### YOUR INSTRUCTIONS
Reproduce the listing below verbatim.

### EXERCISE MATERIALS
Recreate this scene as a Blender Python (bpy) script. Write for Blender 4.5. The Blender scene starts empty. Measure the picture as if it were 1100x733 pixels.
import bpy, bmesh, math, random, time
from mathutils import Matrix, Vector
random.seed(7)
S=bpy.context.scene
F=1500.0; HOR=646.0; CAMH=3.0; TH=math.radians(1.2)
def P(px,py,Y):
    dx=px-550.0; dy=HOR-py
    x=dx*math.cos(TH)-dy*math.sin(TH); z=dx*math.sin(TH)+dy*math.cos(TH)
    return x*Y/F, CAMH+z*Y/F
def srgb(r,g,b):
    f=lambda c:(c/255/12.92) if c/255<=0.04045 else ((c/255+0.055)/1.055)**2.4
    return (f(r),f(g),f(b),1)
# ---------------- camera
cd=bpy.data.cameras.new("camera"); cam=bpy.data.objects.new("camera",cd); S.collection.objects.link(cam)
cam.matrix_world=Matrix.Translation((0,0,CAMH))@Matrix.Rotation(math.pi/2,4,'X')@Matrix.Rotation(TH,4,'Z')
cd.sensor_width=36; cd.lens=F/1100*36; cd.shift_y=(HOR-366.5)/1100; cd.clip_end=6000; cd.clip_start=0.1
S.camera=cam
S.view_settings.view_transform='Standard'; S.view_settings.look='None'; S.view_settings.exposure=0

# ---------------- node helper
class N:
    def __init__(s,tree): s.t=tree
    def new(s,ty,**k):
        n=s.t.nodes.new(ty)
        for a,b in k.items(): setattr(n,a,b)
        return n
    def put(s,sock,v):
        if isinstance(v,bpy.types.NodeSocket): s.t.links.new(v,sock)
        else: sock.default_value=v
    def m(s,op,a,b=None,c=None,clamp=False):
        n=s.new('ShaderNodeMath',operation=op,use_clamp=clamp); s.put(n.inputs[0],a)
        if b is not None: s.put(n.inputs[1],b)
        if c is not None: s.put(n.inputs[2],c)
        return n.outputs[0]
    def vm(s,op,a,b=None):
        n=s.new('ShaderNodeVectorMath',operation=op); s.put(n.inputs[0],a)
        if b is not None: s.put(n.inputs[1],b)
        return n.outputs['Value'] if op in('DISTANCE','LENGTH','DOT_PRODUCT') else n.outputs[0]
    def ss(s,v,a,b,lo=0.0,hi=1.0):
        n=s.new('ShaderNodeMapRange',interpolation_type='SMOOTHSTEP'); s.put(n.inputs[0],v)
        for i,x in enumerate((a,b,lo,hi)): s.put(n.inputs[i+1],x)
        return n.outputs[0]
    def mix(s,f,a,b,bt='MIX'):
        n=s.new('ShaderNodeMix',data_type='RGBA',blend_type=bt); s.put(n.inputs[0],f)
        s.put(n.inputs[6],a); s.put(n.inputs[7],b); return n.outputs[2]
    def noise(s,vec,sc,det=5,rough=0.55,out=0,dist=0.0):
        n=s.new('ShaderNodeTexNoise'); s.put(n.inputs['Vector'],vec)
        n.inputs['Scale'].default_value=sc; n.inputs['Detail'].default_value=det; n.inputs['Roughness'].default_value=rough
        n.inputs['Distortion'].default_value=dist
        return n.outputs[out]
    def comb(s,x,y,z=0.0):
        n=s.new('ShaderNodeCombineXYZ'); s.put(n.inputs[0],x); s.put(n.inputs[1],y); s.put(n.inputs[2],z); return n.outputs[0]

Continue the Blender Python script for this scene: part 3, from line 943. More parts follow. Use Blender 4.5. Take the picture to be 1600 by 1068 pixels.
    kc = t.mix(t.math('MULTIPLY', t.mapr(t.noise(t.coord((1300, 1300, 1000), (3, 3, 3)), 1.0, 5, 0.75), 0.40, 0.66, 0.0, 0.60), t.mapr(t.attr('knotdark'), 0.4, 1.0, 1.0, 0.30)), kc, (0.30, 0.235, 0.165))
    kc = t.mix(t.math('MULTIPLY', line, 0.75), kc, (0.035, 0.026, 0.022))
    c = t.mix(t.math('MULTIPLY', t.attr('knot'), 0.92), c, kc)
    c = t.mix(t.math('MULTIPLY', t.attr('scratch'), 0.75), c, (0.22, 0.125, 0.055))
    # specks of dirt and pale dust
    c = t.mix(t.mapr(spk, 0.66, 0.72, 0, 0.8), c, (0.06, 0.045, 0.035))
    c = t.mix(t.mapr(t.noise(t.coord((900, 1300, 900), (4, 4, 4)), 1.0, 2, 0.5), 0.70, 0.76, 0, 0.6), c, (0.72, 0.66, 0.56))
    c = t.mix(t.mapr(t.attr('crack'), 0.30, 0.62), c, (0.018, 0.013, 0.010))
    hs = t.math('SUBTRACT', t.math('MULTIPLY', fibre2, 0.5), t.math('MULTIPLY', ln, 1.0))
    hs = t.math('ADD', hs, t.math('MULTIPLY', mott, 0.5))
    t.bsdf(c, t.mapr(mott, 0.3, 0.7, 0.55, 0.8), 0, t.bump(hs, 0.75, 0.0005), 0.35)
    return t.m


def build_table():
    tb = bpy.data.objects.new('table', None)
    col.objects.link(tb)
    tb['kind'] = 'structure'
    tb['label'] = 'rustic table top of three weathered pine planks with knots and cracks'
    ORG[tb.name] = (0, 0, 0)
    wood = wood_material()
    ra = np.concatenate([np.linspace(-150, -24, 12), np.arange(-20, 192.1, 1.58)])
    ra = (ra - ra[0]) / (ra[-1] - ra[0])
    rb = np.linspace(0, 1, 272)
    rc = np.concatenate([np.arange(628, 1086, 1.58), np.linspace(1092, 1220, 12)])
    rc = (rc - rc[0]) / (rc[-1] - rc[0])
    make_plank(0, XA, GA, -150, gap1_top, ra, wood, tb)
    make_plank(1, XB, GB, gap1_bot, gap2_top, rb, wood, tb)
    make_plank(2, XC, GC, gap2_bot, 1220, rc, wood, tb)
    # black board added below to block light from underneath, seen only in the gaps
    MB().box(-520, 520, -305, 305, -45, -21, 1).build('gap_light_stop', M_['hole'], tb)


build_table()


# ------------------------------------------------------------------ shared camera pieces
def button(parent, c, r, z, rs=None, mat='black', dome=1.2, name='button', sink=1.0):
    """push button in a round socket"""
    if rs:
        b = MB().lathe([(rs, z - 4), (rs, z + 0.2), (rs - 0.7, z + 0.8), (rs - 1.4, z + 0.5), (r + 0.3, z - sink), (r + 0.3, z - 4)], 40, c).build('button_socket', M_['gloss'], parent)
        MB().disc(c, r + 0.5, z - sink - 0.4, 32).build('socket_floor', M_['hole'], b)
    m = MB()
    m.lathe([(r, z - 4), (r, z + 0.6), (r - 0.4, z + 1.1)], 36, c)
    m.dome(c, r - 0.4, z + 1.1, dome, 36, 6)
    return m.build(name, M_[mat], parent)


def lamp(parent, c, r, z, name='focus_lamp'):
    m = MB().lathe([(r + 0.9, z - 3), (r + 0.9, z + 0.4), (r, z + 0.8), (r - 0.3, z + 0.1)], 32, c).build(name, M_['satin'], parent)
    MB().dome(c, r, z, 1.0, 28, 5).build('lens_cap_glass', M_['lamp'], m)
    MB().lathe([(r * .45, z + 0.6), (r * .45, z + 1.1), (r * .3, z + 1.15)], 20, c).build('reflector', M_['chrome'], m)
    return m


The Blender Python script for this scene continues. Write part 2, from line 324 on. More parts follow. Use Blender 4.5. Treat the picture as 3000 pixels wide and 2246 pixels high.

### WORKED SOLUTION
Recreate this scene as a Blender Python (bpy) script. Write for Blender 4.5. The Blender scene starts empty. Measure the picture as if it were 1100x733 pixels.
import bpy, bmesh, math, random, time
from mathutils import Matrix, Vector
random.seed(7)
S=bpy.context.scene
F=1500.0; HOR=646.0; CAMH=3.0; TH=math.radians(1.2)
def P(px,py,Y):
    dx=px-550.0; dy=HOR-py
    x=dx*math.cos(TH)-dy*math.sin(TH); z=dx*math.sin(TH)+dy*math.cos(TH)
    return x*Y/F, CAMH+z*Y/F
def srgb(r,g,b):
    f=lambda c:(c/255/12.92) if c/255<=0.04045 else ((c/255+0.055)/1.055)**2.4
    return (f(r),f(g),f(b),1)
# ---------------- camera
cd=bpy.data.cameras.new("camera"); cam=bpy.data.objects.new("camera",cd); S.collection.objects.link(cam)
cam.matrix_world=Matrix.Translation((0,0,CAMH))@Matrix.Rotation(math.pi/2,4,'X')@Matrix.Rotation(TH,4,'Z')
cd.sensor_width=36; cd.lens=F/1100*36; cd.shift_y=(HOR-366.5)/1100; cd.clip_end=6000; cd.clip_start=0.1
S.camera=cam
S.view_settings.view_transform='Standard'; S.view_settings.look='None'; S.view_settings.exposure=0

# ---------------- node helper
class N:
    def __init__(s,tree): s.t=tree
    def new(s,ty,**k):
        n=s.t.nodes.new(ty)
        for a,b in k.items(): setattr(n,a,b)
        return n
    def put(s,sock,v):
        if isinstance(v,bpy.types.NodeSocket): s.t.links.new(v,sock)
        else: sock.default_value=v
    def m(s,op,a,b=None,c=None,clamp=False):
        n=s.new('ShaderNodeMath',operation=op,use_clamp=clamp); s.put(n.inputs[0],a)
        if b is not None: s.put(n.inputs[1],b)
        if c is not None: s.put(n.inputs[2],c)
        return n.outputs[0]
    def vm(s,op,a,b=None):
        n=s.new('ShaderNodeVectorMath',operation=op); s.put(n.inputs[0],a)
        if b is not None: s.put(n.inputs[1],b)
        return n.outputs['Value'] if op in('DISTANCE','LENGTH','DOT_PRODUCT') else n.outputs[0]
    def ss(s,v,a,b,lo=0.0,hi=1.0):
        n=s.new('ShaderNodeMapRange',interpolation_type='SMOOTHSTEP'); s.put(n.inputs[0],v)
        for i,x in enumerate((a,b,lo,hi)): s.put(n.inputs[i+1],x)
        return n.outputs[0]
    def mix(s,f,a,b,bt='MIX'):
        n=s.new('ShaderNodeMix',data_type='RGBA',blend_type=bt); s.put(n.inputs[0],f)
        s.put(n.inputs[6],a); s.put(n.inputs[7],b); return n.outputs[2]
    def noise(s,vec,sc,det=5,rough=0.55,out=0,dist=0.0):
        n=s.new('ShaderNodeTexNoise'); s.put(n.inputs['Vector'],vec)
        n.inputs['Scale'].default_value=sc; n.inputs['Detail'].default_value=det; n.inputs['Roughness'].default_value=rough
        n.inputs['Distortion'].default_value=dist
        return n.outputs[out]
    def comb(s,x,y,z=0.0):
        n=s.new('ShaderNodeCombineXYZ'); s.put(n.inputs[0],x); s.put(n.inputs[1],y); s.put(n.inputs[2],z); return n.outputs[0]

Continue the Blender Python script for this scene: part 3, from line 943. More parts follow. Use Blender 4.5. Take the picture to be 1600 by 1068 pixels.
    kc = t.mix(t.math('MULTIPLY', t.mapr(t.noise(t.coord((1300, 1300, 1000), (3, 3, 3)), 1.0, 5, 0.75), 0.40, 0.66, 0.0, 0.60), t.mapr(t.attr('knotdark'), 0.4, 1.0, 1.0, 0.30)), kc, (0.30, 0.235, 0.165))
    kc = t.mix(t.math('MULTIPLY', line, 0.75), kc, (0.035, 0.026, 0.022))
    c = t.mix(t.math('MULTIPLY', t.attr('knot'), 0.92), c, kc)
    c = t.mix(t.math('MULTIPLY', t.attr('scratch'), 0.75), c, (0.22, 0.125, 0.055))
    # specks of dirt and pale dust
    c = t.mix(t.mapr(spk, 0.66, 0.72, 0, 0.8), c, (0.06, 0.045, 0.035))
    c = t.mix(t.mapr(t.noise(t.coord((900, 1300, 900), (4, 4, 4)), 1.0, 2, 0.5), 0.70, 0.76, 0, 0.6), c, (0.72, 0.66, 0.56))
    c = t.mix(t.mapr(t.attr('crack'), 0.30, 0.62), c, (0.018, 0.013, 0.010))
    hs = t.math('SUBTRACT', t.math('MULTIPLY', fibre2, 0.5), t.math('MULTIPLY', ln, 1.0))
    hs = t.math('ADD', hs, t.math('MULTIPLY', mott, 0.5))
    t.bsdf(c, t.mapr(mott, 0.3, 0.7, 0.55, 0.8), 0, t.bump(hs, 0.75, 0.0005), 0.35)
    return t.m


def build_table():
    tb = bpy.data.objects.new('table', None)
    col.objects.link(tb)
    tb['kind'] = 'structure'
    tb['label'] = 'rustic table top of three weathered pine planks with knots and cracks'
    ORG[tb.name] = (0, 0, 0)
    wood = wood_material()
    ra = np.concatenate([np.linspace(-150, -24, 12), np.arange(-20, 192.1, 1.58)])
    ra = (ra - ra[0]) / (ra[-1] - ra[0])
    rb = np.linspace(0, 1, 272)
    rc = np.concatenate([np.arange(628, 1086, 1.58), np.linspace(1092, 1220, 12)])
    rc = (rc - rc[0]) / (rc[-1] - rc[0])
    make_plank(0, XA, GA, -150, gap1_top, ra, wood, tb)
    make_plank(1, XB, GB, gap1_bot, gap2_top, rb, wood, tb)
    make_plank(2, XC, GC, gap2_bot, 1220, rc, wood, tb)
    # black board added below to block light from underneath, seen only in the gaps
    MB().box(-520, 520, -305, 305, -45, -21, 1).build('gap_light_stop', M_['hole'], tb)


build_table()


# ------------------------------------------------------------------ shared camera pieces
def button(parent, c, r, z, rs=None, mat='black', dome=1.2, name='button', sink=1.0):
    """push button in a round socket"""
    if rs:
        b = MB().lathe([(rs, z - 4), (rs, z + 0.2), (rs - 0.7, z + 0.8), (rs - 1.4, z + 0.5), (r + 0.3, z - sink), (r + 0.3, z - 4)], 40, c).build('button_socket', M_['gloss'], parent)
        MB().disc(c, r + 0.5, z - sink - 0.4, 32).build('socket_floor', M_['hole'], b)
    m = MB()
    m.lathe([(r, z - 4), (r, z + 0.6), (r - 0.4, z + 1.1)], 36, c)
    m.dome(c, r - 0.4, z + 1.1, dome, 36, 6)
    return m.build(name, M_[mat], parent)


def lamp(parent, c, r, z, name='focus_lamp'):
    m = MB().lathe([(r + 0.9, z - 3), (r + 0.9, z + 0.4), (r, z + 0.8), (r - 0.3, z + 0.1)], 32, c).build(name, M_['satin'], parent)
    MB().dome(c, r, z, 1.0, 28, 5).build('lens_cap_glass', M_['lamp'], m)
    MB().lathe([(r * .45, z + 0.6), (r * .45, z + 1.1), (r * .3, z + 1.15)], 20, c).build('reflector', M_['chrome'], m)
    return m


The Blender Python script for this scene continues. Write part 2, from line 324 on. More parts follow. Use Blender 4.5. Treat the picture as 3000 pixels wide and 2246 pixels high.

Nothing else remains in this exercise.